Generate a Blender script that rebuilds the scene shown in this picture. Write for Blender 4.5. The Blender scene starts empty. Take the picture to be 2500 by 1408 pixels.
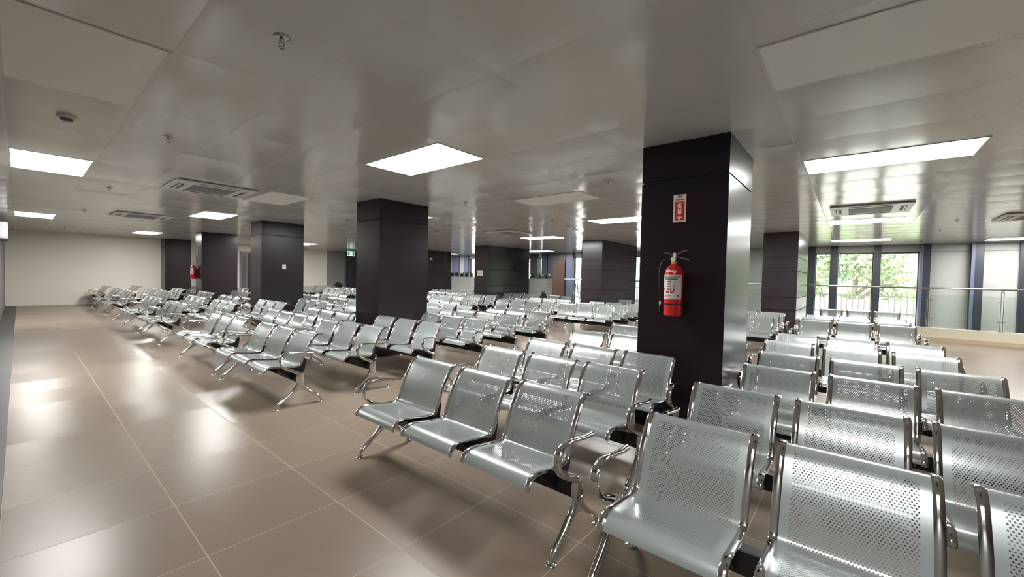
import bpy, bmesh, math, random
from mathutils import Vector, Matrix
random.seed(7)
D = bpy.data
S = bpy.context.scene
COL = S.collection

# ------------------------------------------------------------------ camera
H0 = 1.40                      # eye height
HC = 2.669                     # ceiling height
yaw, pitch, roll = 0.8767, -0.0275, 0.0224
w_ = Vector((math.sin(yaw)*math.cos(pitch), math.cos(yaw)*math.cos(pitch), math.sin(pitch)))
r0 = Vector((math.cos(yaw), -math.sin(yaw), 0)); u0 = r0.cross(w_)
r_ = math.cos(roll)*r0 + math.sin(roll)*u0
u_ = -math.sin(roll)*r0 + math.cos(roll)*u0
cam = D.cameras.new('camera'); co = D.objects.new('camera', cam); COL.objects.link(co)
cam.sensor_width = 36.0; cam.lens = 1001.7/2500*36.0; cam.clip_start = 0.02; cam.clip_end = 300
m = Matrix.Identity(4)
for i in range(3):
    m[i][0] = r_[i]; m[i][1] = u_[i]; m[i][2] = -w_[i]
m.translation = (0, 0, H0)
co.matrix_world = m
S.camera = co

# ------------------------------------------------------------------ world, sun, exposure
W = D.worlds.new('sky'); S.world = W; W.use_nodes = True
bg = W.node_tree.nodes['Background']; bg.inputs[0].default_value = (0.95, 0.93, 1.0, 1); bg.inputs[1].default_value = 3.0
sl = D.lights.new('sun', 'SUN'); sl.energy = 4.5; sl.angle = 0.02; sl.color = (1, .95, .86)
so = D.objects.new('sun', sl); COL.objects.link(so)
so.rotation_euler = Vector((-0.75, 0.25, 1.0)).normalized().to_track_quat('Z', 'Y').to_euler()
S.view_settings.view_transform = 'Standard'; S.view_settings.look = 'None'
S.view_settings.gamma = 1.0; S.view_settings.exposure = 1.5; S.view_settings.use_curve_mapping = False
S.cycles.transparent_max_bounces = 24
S.cycles.max_bounces = 9; S.cycles.diffuse_bounces = 5; S.cycles.glossy_bounces = 5
S.cycles.sample_clamp_indirect = 6.0
S.cycles.use_denoising = True
PANEL_E = 20.0

# ------------------------------------------------------------------ materials
def mat(name, col, rough=.5, metal=0., spec=.5, coat=0., emit=None, es=0.):
    M = D.materials.new(name); M.use_nodes = True
    b = M.node_tree.nodes['Principled BSDF']
    b.inputs['Base Color'].default_value = (*col, 1); b.inputs['Roughness'].default_value = rough
    b.inputs['Metallic'].default_value = metal; b.inputs['Specular IOR Level'].default_value = spec
    b.inputs['Coat Weight'].default_value = coat
    if emit: b.inputs['Emission Color'].default_value = (*emit, 1); b.inputs['Emission Strength'].default_value = es
    return M
class NT:
    def __init__(s, M): s.t = M.node_tree; s.b = s.t.nodes.get('Principled BSDF')
    def n(s, k, **kw):
        x = s.t.nodes.new(k)
        for a, v in kw.items(): setattr(x, a, v)
        return x
    def l(s, a, b): s.t.links.new(a, b)
    def m(s, op, a, b=None, c=None):
        x = s.n('ShaderNodeMath', operation=op)
        for i, v in enumerate((a, b, c)):
            if v is None: continue
            if isinstance(v, (int, float)): x.inputs[i].default_value = v
            else: s.l(v, x.inputs[i])
        return x.outputs[0]
    def noise(s, scale, detail=3, vec=None, rough=.5):
        x = s.n('ShaderNodeTexNoise'); x.inputs['Scale'].default_value = scale; x.inputs['Detail'].default_value = detail
        x.inputs['Roughness'].default_value = rough
        if vec is not None: s.l(vec, x.inputs['Vector'])
        return x
    def mix(s, f, a, b):
        x = s.n('ShaderNodeMix', data_type='RGBA')
        for i, v in ((0, f), (6, a), (7, b)):
            if isinstance(v, (int, float)): x.inputs[i].default_value = v
            elif isinstance(v, tuple): x.inputs[i].default_value = (*v, 1)
            else: s.l(v, x.inputs[i])
        return x.outputs[2]

def tiled(name, base, base2, line, sx, sy, ox, oy, gw, rough, tilt, pillow=0., linestr=1., wav=0.):
    """flat tiles on world XY: joints, per-tile tone, per-tile tilt of the gloss"""
    M = mat(name, base, rough); N = NT(M)
    g = N.n('ShaderNodeNewGeometry'); sp = N.n('ShaderNodeSeparateXYZ'); N.l(g.outputs['Position'], sp.inputs[0])
    ux = N.m('DIVIDE', N.m('SUBTRACT', sp.outputs[0], ox), sx); uy = N.m('DIVIDE', N.m('SUBTRACT', sp.outputs[1], oy), sy)
    fx = N.m('FRACT', ux); fy = N.m('FRACT', uy)
    ix = N.m('FLOOR', ux); iy = N.m('FLOOR', uy)
    ex = N.m('MULTIPLY', N.m('MINIMUM', fx, N.m('SUBTRACT', 1, fx)), sx)
    ey = N.m('MULTIPLY', N.m('MINIMUM', fy, N.m('SUBTRACT', 1, fy)), sy)
    joint = N.m('LESS_THAN', N.m('MINIMUM', ex, ey), gw/2)
    cv = N.n('ShaderNodeCombineXYZ'); N.l(ix, cv.inputs[0]); N.l(iy, cv.inputs[1])
    wn = N.n('ShaderNodeTexWhiteNoise', noise_dimensions='3D'); N.l(cv.outputs[0], wn.inputs[0])
    ns = N.noise(2.2, 4, g.outputs['Position'])
    f = N.m('ADD', N.m('MULTIPLY', wn.outputs[0], .5), N.m('MULTIPLY', ns.outputs[0], .5))
    c = N.mix(N.m('MULTIPLY', joint, linestr), N.mix(f, base, base2), line)
    N.l(c, N.b.inputs['Base Color'])
    rr = N.m('ADD', rough, N.m('MULTIPLY', joint, .3)); N.l(rr, N.b.inputs['Roughness'])
    # tilt
    ws = N.n('ShaderNodeSeparateColor'); N.l(wn.outputs[1], ws.inputs[0])
    n1 = N.noise(1.7, 1, g.outputs['Position']); nsx = N.n('ShaderNodeSeparateColor'); N.l(n1.outputs['Color'], nsx.inputs[0])
    def comp(r, fr, nn):
        a = N.m('MULTIPLY', N.m('SUBTRACT', r, .5), tilt)
        b = N.m('MULTIPLY', N.m('SUBTRACT', fr, .5), pillow)
        d = N.m('MULTIPLY', N.m('SUBTRACT', nn, .5), wav)
        return N.m('ADD', N.m('ADD', a, b), d)
    tv = N.n('ShaderNodeCombineXYZ')
    N.l(comp(ws.outputs[0], fx, nsx.outputs[0]), tv.inputs[0]); N.l(comp(ws.outputs[1], fy, nsx.outputs[1]), tv.inputs[1])
    ad = N.n('ShaderNodeVectorMath', operation='ADD'); N.l(g.outputs['Normal'], ad.inputs[0]); N.l(tv.outputs[0], ad.inputs[1])
    no = N.n('ShaderNodeVectorMath', operation='NORMALIZE'); N.l(ad.outputs[0], no.inputs[0]); N.l(no.outputs[0], N.b.inputs['Normal'])
    return M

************

Begin at the first line of the data above and repeat each line exactly, stopping after the line containing "COL = S.collection". Omit the pictures.

• Task solution:
Generate a Blender script that rebuilds the scene shown in this picture. Write for Blender 4.5. The Blender scene starts empty. Take the picture to be 2500 by 1408 pixels.
import bpy, bmesh, math, random
from mathutils import Vector, Matrix
random.seed(7)
D = bpy.data
S = bpy.context.scene
COL = S.collection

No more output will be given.